Monday, September 14, 2009

Remembering Someone Who Fought World Hunger...

The stampede over the weekend in Karachi, Pakistan that killed at least 14 women and children illustrated in the most tragic way possible that hunger still has yet to be beaten.  Free flour was being handed out, presumably in a disorganized way and in a narrow, confined space.  However it was the unexpected numbers of women and children that showed up to receive the flour that caught the distributers by surprise.

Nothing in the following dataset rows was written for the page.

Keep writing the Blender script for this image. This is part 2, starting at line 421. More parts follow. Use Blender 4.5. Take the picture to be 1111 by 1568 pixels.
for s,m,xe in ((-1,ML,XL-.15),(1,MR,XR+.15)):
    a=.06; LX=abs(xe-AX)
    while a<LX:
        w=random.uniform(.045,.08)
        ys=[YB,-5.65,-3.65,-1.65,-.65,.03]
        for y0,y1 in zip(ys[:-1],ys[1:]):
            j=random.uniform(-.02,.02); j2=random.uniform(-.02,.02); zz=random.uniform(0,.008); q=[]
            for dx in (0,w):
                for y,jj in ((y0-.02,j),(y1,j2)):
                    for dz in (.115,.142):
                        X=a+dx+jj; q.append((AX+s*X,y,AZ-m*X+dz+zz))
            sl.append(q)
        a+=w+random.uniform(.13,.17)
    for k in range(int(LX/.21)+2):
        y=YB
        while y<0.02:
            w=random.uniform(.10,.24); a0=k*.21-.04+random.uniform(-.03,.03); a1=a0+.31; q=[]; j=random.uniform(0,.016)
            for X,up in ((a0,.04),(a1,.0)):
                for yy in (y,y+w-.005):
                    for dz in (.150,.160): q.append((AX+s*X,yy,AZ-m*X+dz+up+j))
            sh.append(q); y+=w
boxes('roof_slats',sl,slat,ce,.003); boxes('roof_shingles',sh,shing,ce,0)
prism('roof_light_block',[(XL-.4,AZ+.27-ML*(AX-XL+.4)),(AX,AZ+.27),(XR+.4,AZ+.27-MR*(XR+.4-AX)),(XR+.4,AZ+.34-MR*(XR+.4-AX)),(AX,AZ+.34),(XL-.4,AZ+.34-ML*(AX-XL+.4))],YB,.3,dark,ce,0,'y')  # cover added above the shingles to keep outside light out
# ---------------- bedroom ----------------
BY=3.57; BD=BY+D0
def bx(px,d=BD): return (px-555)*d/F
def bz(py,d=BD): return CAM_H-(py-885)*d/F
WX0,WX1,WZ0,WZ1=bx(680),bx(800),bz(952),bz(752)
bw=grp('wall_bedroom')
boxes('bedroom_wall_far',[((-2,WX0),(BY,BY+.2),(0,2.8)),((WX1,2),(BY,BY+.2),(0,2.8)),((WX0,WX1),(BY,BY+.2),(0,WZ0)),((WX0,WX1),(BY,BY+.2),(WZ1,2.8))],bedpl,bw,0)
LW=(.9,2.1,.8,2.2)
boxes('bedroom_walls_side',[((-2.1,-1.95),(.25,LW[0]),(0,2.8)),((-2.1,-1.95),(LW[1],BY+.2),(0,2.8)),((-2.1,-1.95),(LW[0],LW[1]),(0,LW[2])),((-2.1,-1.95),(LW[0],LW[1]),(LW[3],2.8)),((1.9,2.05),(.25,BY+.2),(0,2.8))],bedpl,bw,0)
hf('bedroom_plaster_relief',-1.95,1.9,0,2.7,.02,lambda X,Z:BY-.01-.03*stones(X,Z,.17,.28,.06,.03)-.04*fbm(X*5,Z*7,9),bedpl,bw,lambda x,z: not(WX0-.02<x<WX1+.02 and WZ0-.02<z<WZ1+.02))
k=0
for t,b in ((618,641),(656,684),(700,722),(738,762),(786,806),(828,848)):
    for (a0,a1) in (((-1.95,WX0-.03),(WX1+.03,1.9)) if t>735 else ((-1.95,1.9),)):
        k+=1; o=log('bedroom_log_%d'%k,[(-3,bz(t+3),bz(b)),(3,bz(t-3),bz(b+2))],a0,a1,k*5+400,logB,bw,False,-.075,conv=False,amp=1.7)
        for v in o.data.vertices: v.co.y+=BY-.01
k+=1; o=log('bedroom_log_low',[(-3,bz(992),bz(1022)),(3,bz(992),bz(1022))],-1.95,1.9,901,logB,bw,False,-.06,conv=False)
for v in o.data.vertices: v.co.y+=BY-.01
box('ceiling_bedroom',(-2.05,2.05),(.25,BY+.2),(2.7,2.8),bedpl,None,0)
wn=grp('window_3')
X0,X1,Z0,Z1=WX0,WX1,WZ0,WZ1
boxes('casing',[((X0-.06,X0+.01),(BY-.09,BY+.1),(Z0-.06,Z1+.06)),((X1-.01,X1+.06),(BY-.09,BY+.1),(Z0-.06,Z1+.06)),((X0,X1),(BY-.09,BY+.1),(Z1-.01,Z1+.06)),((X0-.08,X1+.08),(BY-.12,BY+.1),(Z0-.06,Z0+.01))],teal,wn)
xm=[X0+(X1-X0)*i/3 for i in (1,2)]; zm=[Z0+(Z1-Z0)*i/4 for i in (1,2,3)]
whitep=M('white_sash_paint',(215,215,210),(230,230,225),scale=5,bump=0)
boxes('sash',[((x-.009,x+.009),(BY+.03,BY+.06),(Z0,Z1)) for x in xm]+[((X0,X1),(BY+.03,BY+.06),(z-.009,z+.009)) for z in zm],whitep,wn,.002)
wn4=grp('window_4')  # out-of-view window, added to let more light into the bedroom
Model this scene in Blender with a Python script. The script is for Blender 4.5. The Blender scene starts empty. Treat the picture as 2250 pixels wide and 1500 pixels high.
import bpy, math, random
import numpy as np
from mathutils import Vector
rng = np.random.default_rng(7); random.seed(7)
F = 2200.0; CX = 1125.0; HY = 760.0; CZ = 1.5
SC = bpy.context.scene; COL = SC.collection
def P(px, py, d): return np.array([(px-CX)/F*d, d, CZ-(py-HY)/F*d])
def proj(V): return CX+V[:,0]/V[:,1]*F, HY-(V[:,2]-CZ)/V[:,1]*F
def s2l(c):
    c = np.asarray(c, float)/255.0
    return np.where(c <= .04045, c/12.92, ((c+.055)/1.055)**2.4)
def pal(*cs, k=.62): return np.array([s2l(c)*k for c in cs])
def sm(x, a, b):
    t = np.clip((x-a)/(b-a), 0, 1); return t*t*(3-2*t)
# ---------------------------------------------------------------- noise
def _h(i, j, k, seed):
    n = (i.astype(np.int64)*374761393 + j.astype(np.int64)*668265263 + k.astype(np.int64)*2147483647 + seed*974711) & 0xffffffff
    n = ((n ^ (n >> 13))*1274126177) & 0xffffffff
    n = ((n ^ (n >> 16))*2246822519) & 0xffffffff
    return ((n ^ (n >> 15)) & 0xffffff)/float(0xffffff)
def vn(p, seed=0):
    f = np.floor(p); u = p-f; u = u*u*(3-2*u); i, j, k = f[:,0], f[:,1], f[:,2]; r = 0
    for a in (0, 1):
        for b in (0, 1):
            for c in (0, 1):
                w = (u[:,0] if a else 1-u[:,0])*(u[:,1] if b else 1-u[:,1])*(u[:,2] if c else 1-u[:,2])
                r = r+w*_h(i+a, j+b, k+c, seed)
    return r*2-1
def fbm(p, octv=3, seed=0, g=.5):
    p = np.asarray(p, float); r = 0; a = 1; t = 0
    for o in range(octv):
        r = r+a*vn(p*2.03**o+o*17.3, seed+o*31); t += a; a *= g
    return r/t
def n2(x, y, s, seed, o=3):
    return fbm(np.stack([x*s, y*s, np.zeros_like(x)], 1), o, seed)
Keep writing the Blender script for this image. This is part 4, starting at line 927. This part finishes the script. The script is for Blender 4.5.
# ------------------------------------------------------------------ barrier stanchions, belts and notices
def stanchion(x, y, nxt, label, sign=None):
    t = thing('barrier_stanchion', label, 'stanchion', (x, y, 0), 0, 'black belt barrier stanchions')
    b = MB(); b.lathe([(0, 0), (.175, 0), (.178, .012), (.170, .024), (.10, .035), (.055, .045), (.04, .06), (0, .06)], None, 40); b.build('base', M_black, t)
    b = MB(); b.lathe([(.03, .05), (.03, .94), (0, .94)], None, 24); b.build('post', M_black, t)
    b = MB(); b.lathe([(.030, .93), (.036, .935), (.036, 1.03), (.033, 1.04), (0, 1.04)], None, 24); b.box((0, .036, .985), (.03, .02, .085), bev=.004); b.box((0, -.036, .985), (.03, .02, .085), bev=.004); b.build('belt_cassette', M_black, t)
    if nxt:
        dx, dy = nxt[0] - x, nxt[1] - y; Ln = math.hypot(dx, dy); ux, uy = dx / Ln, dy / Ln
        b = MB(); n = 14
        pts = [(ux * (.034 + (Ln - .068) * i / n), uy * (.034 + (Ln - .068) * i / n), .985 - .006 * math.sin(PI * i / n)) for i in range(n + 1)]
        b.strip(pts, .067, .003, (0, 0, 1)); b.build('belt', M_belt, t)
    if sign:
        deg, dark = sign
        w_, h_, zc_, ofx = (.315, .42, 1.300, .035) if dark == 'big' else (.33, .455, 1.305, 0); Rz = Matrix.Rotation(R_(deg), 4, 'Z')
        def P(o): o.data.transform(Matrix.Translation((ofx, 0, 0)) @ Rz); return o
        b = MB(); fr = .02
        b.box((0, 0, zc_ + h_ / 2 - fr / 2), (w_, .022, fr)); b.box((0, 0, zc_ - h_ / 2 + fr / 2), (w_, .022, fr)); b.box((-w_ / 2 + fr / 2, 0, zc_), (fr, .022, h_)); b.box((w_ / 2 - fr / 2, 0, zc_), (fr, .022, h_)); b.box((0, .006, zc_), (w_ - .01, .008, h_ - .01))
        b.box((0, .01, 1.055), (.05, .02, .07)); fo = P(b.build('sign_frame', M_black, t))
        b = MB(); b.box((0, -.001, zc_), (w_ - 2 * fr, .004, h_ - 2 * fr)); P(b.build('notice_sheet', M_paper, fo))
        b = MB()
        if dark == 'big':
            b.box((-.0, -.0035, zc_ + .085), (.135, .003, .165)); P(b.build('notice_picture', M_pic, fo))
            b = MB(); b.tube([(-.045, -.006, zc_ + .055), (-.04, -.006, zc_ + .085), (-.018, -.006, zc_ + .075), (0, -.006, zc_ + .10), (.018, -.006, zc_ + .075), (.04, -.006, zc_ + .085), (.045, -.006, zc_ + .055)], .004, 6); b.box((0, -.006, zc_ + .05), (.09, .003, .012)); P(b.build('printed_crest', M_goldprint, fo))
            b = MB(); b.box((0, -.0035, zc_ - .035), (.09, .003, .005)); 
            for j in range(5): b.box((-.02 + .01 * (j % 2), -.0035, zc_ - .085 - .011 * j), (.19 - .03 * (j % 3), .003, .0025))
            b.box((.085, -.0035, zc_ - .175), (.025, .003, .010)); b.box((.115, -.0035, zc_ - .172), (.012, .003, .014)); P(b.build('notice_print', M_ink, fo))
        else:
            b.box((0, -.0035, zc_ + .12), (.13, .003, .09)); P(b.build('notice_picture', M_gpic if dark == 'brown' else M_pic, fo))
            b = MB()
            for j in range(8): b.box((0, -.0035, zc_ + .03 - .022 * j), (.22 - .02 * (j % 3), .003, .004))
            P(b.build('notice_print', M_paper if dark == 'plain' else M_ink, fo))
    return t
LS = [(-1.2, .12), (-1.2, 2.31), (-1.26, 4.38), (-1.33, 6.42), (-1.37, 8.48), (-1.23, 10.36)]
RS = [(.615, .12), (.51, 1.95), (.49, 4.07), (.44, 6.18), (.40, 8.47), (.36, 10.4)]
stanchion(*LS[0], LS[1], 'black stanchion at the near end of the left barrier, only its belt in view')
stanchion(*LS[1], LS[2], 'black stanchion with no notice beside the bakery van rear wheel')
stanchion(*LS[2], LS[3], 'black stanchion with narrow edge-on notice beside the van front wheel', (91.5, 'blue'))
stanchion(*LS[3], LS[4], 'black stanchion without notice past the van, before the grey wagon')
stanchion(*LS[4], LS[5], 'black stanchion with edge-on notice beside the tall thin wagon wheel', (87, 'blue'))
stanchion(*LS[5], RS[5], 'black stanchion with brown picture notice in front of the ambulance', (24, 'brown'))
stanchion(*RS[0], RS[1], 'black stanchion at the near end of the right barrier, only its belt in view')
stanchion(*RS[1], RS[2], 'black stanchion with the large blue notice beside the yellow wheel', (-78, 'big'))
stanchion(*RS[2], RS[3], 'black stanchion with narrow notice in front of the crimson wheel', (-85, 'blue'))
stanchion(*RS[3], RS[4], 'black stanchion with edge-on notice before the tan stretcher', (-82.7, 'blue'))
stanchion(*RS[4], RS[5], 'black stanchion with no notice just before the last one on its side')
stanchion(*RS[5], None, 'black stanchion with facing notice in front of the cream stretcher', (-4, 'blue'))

Last week, we lost Norman Borlaug, a scientist who made it his life's work to improve agricultural output and was a pioneer of the Green Revolution.  In 1970, he was awarded the Nobel Peace price for his advances in plant breeding that increased yields throughout Latin-America and Asia, where he was single-handedly credited for saving millions of lives from starvation.  He remained steadfast in his position that population growth was the true instigator of hunger, and also faced critics arguing that the Green Revolution was an unsustainable, ecologically unsound practice.  Whatever may be your opinion on the matter, here is a tip of the hat to a man that undoubtable made an impact on all of us - as Gary H. Toenniessen, director of agricultural programs for the Rockefeller Foundation states in a New York Times article, half the the world's population every day consumes grain descended from one of the high-yield varieties developed by Dr. Borlaug and his colleagues of the Green Revolution.